**DATA SHOWN**
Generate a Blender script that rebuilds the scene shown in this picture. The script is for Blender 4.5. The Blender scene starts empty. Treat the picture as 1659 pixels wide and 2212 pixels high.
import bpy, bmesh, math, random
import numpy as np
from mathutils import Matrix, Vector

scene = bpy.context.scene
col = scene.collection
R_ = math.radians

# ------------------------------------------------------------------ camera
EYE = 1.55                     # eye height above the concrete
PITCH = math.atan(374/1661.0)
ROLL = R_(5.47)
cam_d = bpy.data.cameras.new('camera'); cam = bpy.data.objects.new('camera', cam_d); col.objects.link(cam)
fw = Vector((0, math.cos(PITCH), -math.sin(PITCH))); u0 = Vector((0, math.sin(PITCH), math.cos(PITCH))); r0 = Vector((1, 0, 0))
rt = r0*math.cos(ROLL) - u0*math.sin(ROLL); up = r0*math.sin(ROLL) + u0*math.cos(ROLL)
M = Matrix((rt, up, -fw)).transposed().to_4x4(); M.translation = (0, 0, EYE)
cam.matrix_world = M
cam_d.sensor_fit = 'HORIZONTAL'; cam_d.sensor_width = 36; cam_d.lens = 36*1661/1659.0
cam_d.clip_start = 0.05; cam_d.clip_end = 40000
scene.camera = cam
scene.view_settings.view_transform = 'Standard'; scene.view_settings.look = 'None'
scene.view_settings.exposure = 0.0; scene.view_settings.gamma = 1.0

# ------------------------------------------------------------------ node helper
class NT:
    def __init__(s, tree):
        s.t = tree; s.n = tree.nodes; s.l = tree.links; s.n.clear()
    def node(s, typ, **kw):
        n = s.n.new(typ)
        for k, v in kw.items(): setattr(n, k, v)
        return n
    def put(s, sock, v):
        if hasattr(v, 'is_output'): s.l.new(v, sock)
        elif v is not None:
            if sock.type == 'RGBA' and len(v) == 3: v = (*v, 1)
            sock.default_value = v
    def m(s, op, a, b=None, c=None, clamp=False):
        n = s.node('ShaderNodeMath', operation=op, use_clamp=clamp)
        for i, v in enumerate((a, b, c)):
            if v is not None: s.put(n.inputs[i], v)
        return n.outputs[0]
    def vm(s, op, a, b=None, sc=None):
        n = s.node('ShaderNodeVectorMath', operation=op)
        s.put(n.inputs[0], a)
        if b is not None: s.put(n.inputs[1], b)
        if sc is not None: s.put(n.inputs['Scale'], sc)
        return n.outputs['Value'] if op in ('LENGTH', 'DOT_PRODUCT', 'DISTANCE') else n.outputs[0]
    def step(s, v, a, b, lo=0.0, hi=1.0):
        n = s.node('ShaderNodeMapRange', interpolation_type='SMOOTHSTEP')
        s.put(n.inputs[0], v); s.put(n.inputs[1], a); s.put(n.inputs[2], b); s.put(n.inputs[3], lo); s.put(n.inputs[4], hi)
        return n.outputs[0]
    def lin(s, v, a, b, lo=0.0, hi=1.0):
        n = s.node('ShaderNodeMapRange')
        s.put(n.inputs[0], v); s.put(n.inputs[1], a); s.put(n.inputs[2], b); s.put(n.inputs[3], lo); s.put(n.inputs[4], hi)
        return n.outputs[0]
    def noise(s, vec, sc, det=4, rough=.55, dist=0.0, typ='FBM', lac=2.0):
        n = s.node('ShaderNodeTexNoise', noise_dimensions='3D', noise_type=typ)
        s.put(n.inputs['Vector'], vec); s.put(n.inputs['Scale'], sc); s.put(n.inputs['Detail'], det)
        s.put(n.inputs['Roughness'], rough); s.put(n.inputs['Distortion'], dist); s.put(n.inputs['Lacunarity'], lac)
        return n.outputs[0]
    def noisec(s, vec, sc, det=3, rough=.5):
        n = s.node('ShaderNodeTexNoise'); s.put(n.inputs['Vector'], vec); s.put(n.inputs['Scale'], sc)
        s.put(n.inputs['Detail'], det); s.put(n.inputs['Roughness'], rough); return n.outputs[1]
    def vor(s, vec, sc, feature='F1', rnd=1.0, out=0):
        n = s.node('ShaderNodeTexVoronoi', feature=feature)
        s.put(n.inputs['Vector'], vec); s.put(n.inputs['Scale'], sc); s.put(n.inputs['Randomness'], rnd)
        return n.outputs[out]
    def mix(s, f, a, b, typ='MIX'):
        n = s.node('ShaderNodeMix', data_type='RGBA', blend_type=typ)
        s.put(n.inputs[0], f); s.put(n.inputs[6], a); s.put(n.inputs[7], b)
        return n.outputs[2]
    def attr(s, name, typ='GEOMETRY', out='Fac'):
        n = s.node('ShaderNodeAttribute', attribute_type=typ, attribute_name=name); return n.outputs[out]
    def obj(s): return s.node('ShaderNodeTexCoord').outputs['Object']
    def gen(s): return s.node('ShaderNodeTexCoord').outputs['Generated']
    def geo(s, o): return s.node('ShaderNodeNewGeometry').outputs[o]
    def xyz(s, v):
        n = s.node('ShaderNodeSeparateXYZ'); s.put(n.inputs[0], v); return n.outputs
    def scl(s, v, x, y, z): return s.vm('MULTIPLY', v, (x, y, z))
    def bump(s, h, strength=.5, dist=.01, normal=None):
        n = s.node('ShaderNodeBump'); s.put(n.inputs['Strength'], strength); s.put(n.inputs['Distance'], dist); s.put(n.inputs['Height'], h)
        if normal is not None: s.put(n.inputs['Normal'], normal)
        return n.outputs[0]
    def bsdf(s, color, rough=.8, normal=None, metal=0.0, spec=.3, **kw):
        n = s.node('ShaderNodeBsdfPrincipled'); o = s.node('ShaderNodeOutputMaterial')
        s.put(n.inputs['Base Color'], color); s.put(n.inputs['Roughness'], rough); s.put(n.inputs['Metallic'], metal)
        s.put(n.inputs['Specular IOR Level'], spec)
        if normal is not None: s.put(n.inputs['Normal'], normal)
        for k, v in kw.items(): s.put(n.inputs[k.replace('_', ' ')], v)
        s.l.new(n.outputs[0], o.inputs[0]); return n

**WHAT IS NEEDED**
Reproduce the listing in full. Keep it exactly as written.

**SOLUTION FOR THIS TASK**
Generate a Blender script that rebuilds the scene shown in this picture. The script is for Blender 4.5. The Blender scene starts empty. Treat the picture as 1659 pixels wide and 2212 pixels high.
import bpy, bmesh, math, random
import numpy as np
from mathutils import Matrix, Vector

scene = bpy.context.scene
col = scene.collection
R_ = math.radians

# ------------------------------------------------------------------ camera
EYE = 1.55                     # eye height above the concrete
PITCH = math.atan(374/1661.0)
ROLL = R_(5.47)
cam_d = bpy.data.cameras.new('camera'); cam = bpy.data.objects.new('camera', cam_d); col.objects.link(cam)
fw = Vector((0, math.cos(PITCH), -math.sin(PITCH))); u0 = Vector((0, math.sin(PITCH), math.cos(PITCH))); r0 = Vector((1, 0, 0))
rt = r0*math.cos(ROLL) - u0*math.sin(ROLL); up = r0*math.sin(ROLL) + u0*math.cos(ROLL)
M = Matrix((rt, up, -fw)).transposed().to_4x4(); M.translation = (0, 0, EYE)
cam.matrix_world = M
cam_d.sensor_fit = 'HORIZONTAL'; cam_d.sensor_width = 36; cam_d.lens = 36*1661/1659.0
cam_d.clip_start = 0.05; cam_d.clip_end = 40000
scene.camera = cam
scene.view_settings.view_transform = 'Standard'; scene.view_settings.look = 'None'
scene.view_settings.exposure = 0.0; scene.view_settings.gamma = 1.0

# ------------------------------------------------------------------ node helper
class NT:
    def __init__(s, tree):
        s.t = tree; s.n = tree.nodes; s.l = tree.links; s.n.clear()
    def node(s, typ, **kw):
        n = s.n.new(typ)
        for k, v in kw.items(): setattr(n, k, v)
        return n
    def put(s, sock, v):
        if hasattr(v, 'is_output'): s.l.new(v, sock)
        elif v is not None:
            if sock.type == 'RGBA' and len(v) == 3: v = (*v, 1)
            sock.default_value = v
    def m(s, op, a, b=None, c=None, clamp=False):
        n = s.node('ShaderNodeMath', operation=op, use_clamp=clamp)
        for i, v in enumerate((a, b, c)):
            if v is not None: s.put(n.inputs[i], v)
        return n.outputs[0]
    def vm(s, op, a, b=None, sc=None):
        n = s.node('ShaderNodeVectorMath', operation=op)
        s.put(n.inputs[0], a)
        if b is not None: s.put(n.inputs[1], b)
        if sc is not None: s.put(n.inputs['Scale'], sc)
        return n.outputs['Value'] if op in ('LENGTH', 'DOT_PRODUCT', 'DISTANCE') else n.outputs[0]
    def step(s, v, a, b, lo=0.0, hi=1.0):
        n = s.node('ShaderNodeMapRange', interpolation_type='SMOOTHSTEP')
        s.put(n.inputs[0], v); s.put(n.inputs[1], a); s.put(n.inputs[2], b); s.put(n.inputs[3], lo); s.put(n.inputs[4], hi)
        return n.outputs[0]
    def lin(s, v, a, b, lo=0.0, hi=1.0):
        n = s.node('ShaderNodeMapRange')
        s.put(n.inputs[0], v); s.put(n.inputs[1], a); s.put(n.inputs[2], b); s.put(n.inputs[3], lo); s.put(n.inputs[4], hi)
        return n.outputs[0]
    def noise(s, vec, sc, det=4, rough=.55, dist=0.0, typ='FBM', lac=2.0):
        n = s.node('ShaderNodeTexNoise', noise_dimensions='3D', noise_type=typ)
        s.put(n.inputs['Vector'], vec); s.put(n.inputs['Scale'], sc); s.put(n.inputs['Detail'], det)
        s.put(n.inputs['Roughness'], rough); s.put(n.inputs['Distortion'], dist); s.put(n.inputs['Lacunarity'], lac)
        return n.outputs[0]
    def noisec(s, vec, sc, det=3, rough=.5):
        n = s.node('ShaderNodeTexNoise'); s.put(n.inputs['Vector'], vec); s.put(n.inputs['Scale'], sc)
        s.put(n.inputs['Detail'], det); s.put(n.inputs['Roughness'], rough); return n.outputs[1]
    def vor(s, vec, sc, feature='F1', rnd=1.0, out=0):
        n = s.node('ShaderNodeTexVoronoi', feature=feature)
        s.put(n.inputs['Vector'], vec); s.put(n.inputs['Scale'], sc); s.put(n.inputs['Randomness'], rnd)
        return n.outputs[out]
    def mix(s, f, a, b, typ='MIX'):
        n = s.node('ShaderNodeMix', data_type='RGBA', blend_type=typ)
        s.put(n.inputs[0], f); s.put(n.inputs[6], a); s.put(n.inputs[7], b)
        return n.outputs[2]
    def attr(s, name, typ='GEOMETRY', out='Fac'):
        n = s.node('ShaderNodeAttribute', attribute_type=typ, attribute_name=name); return n.outputs[out]
    def obj(s): return s.node('ShaderNodeTexCoord').outputs['Object']
    def gen(s): return s.node('ShaderNodeTexCoord').outputs['Generated']
    def geo(s, o): return s.node('ShaderNodeNewGeometry').outputs[o]
    def xyz(s, v):
        n = s.node('ShaderNodeSeparateXYZ'); s.put(n.inputs[0], v); return n.outputs
    def scl(s, v, x, y, z): return s.vm('MULTIPLY', v, (x, y, z))
    def bump(s, h, strength=.5, dist=.01, normal=None):
        n = s.node('ShaderNodeBump'); s.put(n.inputs['Strength'], strength); s.put(n.inputs['Distance'], dist); s.put(n.inputs['Height'], h)
        if normal is not None: s.put(n.inputs['Normal'], normal)
        return n.outputs[0]
    def bsdf(s, color, rough=.8, normal=None, metal=0.0, spec=.3, **kw):
        n = s.node('ShaderNodeBsdfPrincipled'); o = s.node('ShaderNodeOutputMaterial')
        s.put(n.inputs['Base Color'], color); s.put(n.inputs['Roughness'], rough); s.put(n.inputs['Metallic'], metal)
        s.put(n.inputs['Specular IOR Level'], spec)
        if normal is not None: s.put(n.inputs['Normal'], normal)
        for k, v in kw.items(): s.put(n.inputs[k.replace('_', ' ')], v)
        s.l.new(n.outputs[0], o.inputs[0]); return n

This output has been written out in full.